Dans la foulée, le secrétaire d’Etat américain, Mike Pompeo se rend à Riyad où le roi a dit toute son adhésion pour une enquête complète et crédible. L’enquête est désormais en cours.
Au-delà de l’affaire, des considérations géopolitiques subsistent
Dans la région du Moyen et du Proche-Orient, très souvent l’on ne voit que les rivalités Iran-Arabie Saoudite. Mais, ce qu’il faut savoir, c’est que les puissances ne se limitent pas qu’à ces deux. Car, la Turquie d’Erdogan, qui est de plus en plus nationaliste, entendrait disputer le leadership du monde sunnite à l’Arabie Saoudite. Une place de leader qu’on pensait être détenu presque naturellement par le royaume. Un autre jeu géopolitique qui complexifie davantage les relations interétatiques de cette partie du monde. Il n’est donc pas exclu que la Turquie se soit saisie de cette affaire pour écorner l’image de l’Arabie, sa rivale, et de mettre tout en œuvre pour accroitre la pression déjà lourde sur les frêles épaules du roi Salmane Ben Abdelaziz Al Saoud. Cette partie du monde est, sans aucun doute, l’épicentre des considérations géopolitiques mondiales. Des considérations qui pourraient même, dans un avenir plus ou moins proche, façonné le monde, comme ce fut le cas lors de la guerre froide avec les deux blocs, est et ouest.
« L’Arabie Saoudite ouverte sur le monde » devra attendre
A l’initiative du prince héritier, le royaume devait abriter en fin du mois d’octobre le «Futur Investment Initiative» que beaucoup qualifiaient de « davos du désert ». Mais avec l’éclatement de cette sordide affaire, les désistements des invités de marque se multiplient.
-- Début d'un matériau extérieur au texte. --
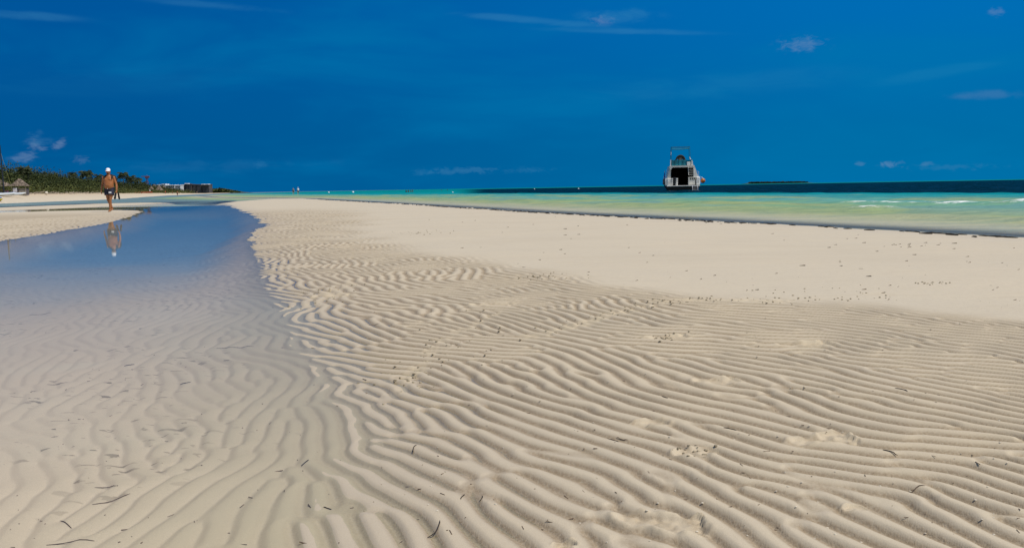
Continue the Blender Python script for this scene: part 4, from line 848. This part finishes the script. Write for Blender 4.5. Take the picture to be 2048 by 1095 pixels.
# wrack line along the open shore
b = MB()
wl = sea_edge[3:]
for i in range(len(wl)-1):
    (ax_, ay_), (bx_, by_) = wl[i], wl[i+1]; L_ = math.hypot(bx_-ax_, by_-ay_); nn = int(L_*(16 if ay_ < 40 else 6))
    for k in range(nn):
        t = rg.random(); dn = mnoise.noise((ax_*(1-t)+bx_*t, (ay_*(1-t)+by_*t)*.5, 3)); 
        if dn < -.25 and rg.random() < .8: continue
        off = -.08-rg.random()**2*.25-.12*dn; dx, dy = (bx_-ax_)/L_, (by_-ay_)/L_; s_ = 1
        x = ax_+(bx_-ax_)*t-dy*off*s_; y = ay_+(by_-ay_)*t+dx*off*s_; x -= .0
        r = rg.uniform(.010, .030)*(1+ay_/50); an = math.atan2(dy, dx)+rg.gauss(0, .25); z = float(H_at(np.array([x]), np.array([y]))[0])
        z = max(z, .0); b.tube([(x-math.cos(an)*r*2.5, y-math.sin(an)*r*2.5, z+.005), (x, y, z+r*.25), (x+math.cos(an)*r*2.5, y+math.sin(an)*r*2.5, z+.005)], [r*.15, r*.32, r*.15], 5)
tag(b.build('seaweed_line', M['weed']), 'thin dark line of washed-up seaweed along the open shore', 'seaweed', kind='stuff')
# dry flecks scattered over the smooth bar and clods along the trodden strips
b = MB(); c2 = MB()
for i in range(120):
    u = rg.uniform(700, 2048); v = rg.uniform(430, 600); 
    if rg.random() < .16: u, v = rg.gauss(1830, 80), rg.gauss(491, 5)
    x, y = G(u, v, .035)
    if sdpoly(np.array([x]), np.array([y]), BAR)[0] < .3 or sdpoly(np.array([x]), np.array([y]), RIP)[0] > 0: continue
    z = float(H_at(np.array([x]), np.array([y]))[0]); r = rg.uniform(.003, .007)*(1+y/14)*rg.choice([1, 1, 1, 1.4]); an = rg.gauss(.1, .5); b.tube([(x-math.cos(an)*r*1.6, y-math.sin(an)*r*1.6, z), (x+math.cos(an)*r*1.6, y+math.sin(an)*r*1.6, z+.004)], [(r*.25, r*.18), (r*.4, r*.2)], 5)
tag(b.build('seaweed_flecks', M['brownf']), 'dry dark seaweed flecks scattered over the smooth upper sandbar', 'seaweed', kind='stuff')
for pts, n, w in [([(1065, 668), (1240, 622), (1330, 600), (1420, 597)], 110, .07), ([(1420, 598), (1560, 601), (1650, 596), (1755, 589)], 60, .10), ([(800, 772), (900, 665)], 60, .06), ([(600, 605), (700, 560)], 50, .12), ([(1020, 556), (1145, 551)], 50, .12), ([(1320, 672), (1350, 668)], 28, .05), ([(1380, 893), (1395, 890)], 22, .03), ([(820, 745), (1000, 620)], 60, .12), ([(1840, 568), (1880, 568)], 26, .05), ([(1500, 590), (1750, 580)], 16, .2), ([(830, 470), (850, 462)], 26, .25)]:
    for k in range(n):
        t = rg.random()*(len(pts)-1); i = int(t); t -= i; u = pts[i][0]*(1-t)+pts[i+1][0]*t; v = pts[i][1]*(1-t)+pts[i+1][1]*t; x, y = G(u, v, .03); x += rg.gauss(0, w); y += rg.gauss(0, w)
        z = float(H_at(np.array([x]), np.array([y]))[0]); r = rg.uniform(.0015, .0042)*(1+y*.12); c2.ball((x, y, z+r*.35), (r*rg.uniform(.8, 1.5), r, r*.7), 6, 4)
tag(c2.build('sand_crumbs', M['clod']), 'crumbs of damp sand kicked up along the trodden strips', 'sand crumbs', kind='stuff')
b = MB()
for i in range(360):
    v = 480+600*rg.random()**.8; u = rg.uniform(0, 2048); x, y = G(u, v, .01)
    z = float(H_at(np.array([x]), np.array([y]))[0]); r = rg.uniform(.0006, .0015)*(1+y*.1); an = rg.random()*3.1; L_ = r*rg.choice([1, 1, 1.5, 1.5, 3, 7]); b.tube([(x-math.cos(an)*L_, y-math.sin(an)*L_, z+r*.4), (x+math.cos(an)*L_, y+math.sin(an)*L_, z+r*.5)], r*.7, 5)
tag(b.build('seagrass_litter', M['brownb']), 'tiny dark bits of dead seagrass sprinkled over the ripples', 'seagrass bits', kind='stuff')
b = MB()
for i in range(130):
    v = 620+460*rg.random(); u = rg.uniform(850, 2048); x, y = G(u, v, .02); z = float(H_at(np.array([x]), np.array([y]))[0]); r = rg.uniform(.001, .0026); b.ball((x, y, z+r*.5), (r*1.4, r, r*.7), 6, 4)
tag(b.build('shell_grit', M['shell']), 'tiny pale shell fragments caught between the sand ripples', 'shell bits', kind='stuff')
# the separate twigs and blades one can pick out
def twig(u, v, ln, an, m, name, label, cat, grp, bend=.2, th=.0016):
    x, y = G(u, v, .0); n = 7; pts = []; ln *= .8
    for i in range(n):
        t = (i/(n-1)-.5)*ln; a = an; px = x+math.cos(a)*t-math.sin(a)*bend*ln*(1-(2*i/(n-1)-1)**2)*.5; py = y+math.sin(a)*t+math.cos(a)*bend*ln*(1-(2*i/(n-1)-1)**2)*.5; pts.append([px, py])
    zs = H_at(np.array([p[0] for p in pts]), np.array([p[1] for p in pts])); zs = np.maximum(zs, zs.mean()-.002)
    o = MB().tube([(p[0]-x, p[1]-y, z+th*1.1) for p, z in zip(pts, zs)], [th*.5]+[th]*(n-2)+[th*.4], 6).build(name, m, None, True); o.location = (x, y, 0); return tag(o, label, cat, grp)
TW = [(868, 1063, .09, 1.3, 'twig', 'straight black twig standing out near the bottom left of centre'), (926, 998, .05, 1.4, 'twig', 'short dark twig in the pool, left one of an upright pair'), (962, 1000, .035, 1.4, 'twig', 'short dark twig in the pool, right one of an upright pair'), (1226, 888, .06, -1.0, 'twig', 'dark twig in a trough right of a crumbled footprint'), (1330, 806, .045, -1.2, 'twig', 'dark twig on a crest below the small crumbled hollow'), (1460, 872, .05, -.7, 'twig', 'dark curved twig in a trough beside the long shoe print'), (1802, 795, .06, -1.1, 'twig', 'thick dark twig on the right ripples below the wavy crests'), (1780, 922, .05, -.9, 'twig', 'dark twig on the far right, below a dark pebble speck'), (1245, 885, .05, -.8, 'brownb', 'brown blade lying along a crest near a crumbled hollow'), (1835, 994, .05, .3, 'brownb', 'brown blade beside the dark hole in the right foreground'), (140, 1070, .12, .15, 'brownb', 'long brown blade lying level at the bottom left'), (210, 960, .07, .0, 'brownb', 'brown level blade crossing a tilted one in the left pool'), (222, 985, .11, .8, 'brownb', 'long brown blade slanting up to the right in the left pool'), (130, 1030, .08, -.7, 'brownb', 'brown blade slanting down to the right in the left pool'), (370, 758, .06, 1.0, 'twig', 'dark blade upright in the middle of the shallow pool'), (258, 720, .06, 1.0, 'twig', 'dark notched twig on the submerged ripples left of centre'), (745, 652, .10, -.1, 'brownb', 'brown blade at the ragged pool edge'), (470, 690, .22, .05, 'brownb', 'long brown stalk lying level in the middle of the pool'), (80, 612, .16, .7, 'brownb', 'brown blade slanting in the far left of the pool'), (610, 922, .05, 1.3, 'twig', 'dark short twig under water between two pale ripples'), (830, 900, .06, 1.5, 'twig', 'dark upright blade at the pool\'s right margin'), (655, 1015, .03, -.5, 'twig', 'small black chip under water left of the margin blade'), (2020, 790, .07, -.4, 'twig', 'dark twig at the right picture edge mid height')]
for (u, v, ln, an, mk, lab) in TW: twig(u, v, ln, an, M[mk], 'twig' if mk == 'twig' else 'grass_blade', lab, 'twig' if mk == 'twig' else 'grass blade', 'single twigs and blades lying on the sand', rg.uniform(-.25, .25), .0013 if mk == 'twig' else .001)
Au risque même de compromettre cet ambitieux projet de MBS. En attendant la suite de cette affaire, l’on se rappelle que cette Arabie, version MBS, surfe quelque fois avec des pratiques très peu orthodoxes. Le 4 novembre 2017, le régime saoudien avait forcé le Premier ministre libanais Saad Hariri à présenter sa démission en guise de protestation contre la mainmise de l’Iran et du Hezbollah sur le Liban. L’on apprit plus tard qu’il s’agissait d’une démission forcée et que Hariri était retenu contre son gré à Riyad. Autant de fait qui ne plaide pas en faveur du royaume dans cette nouvelle l’affaire Khashoggi.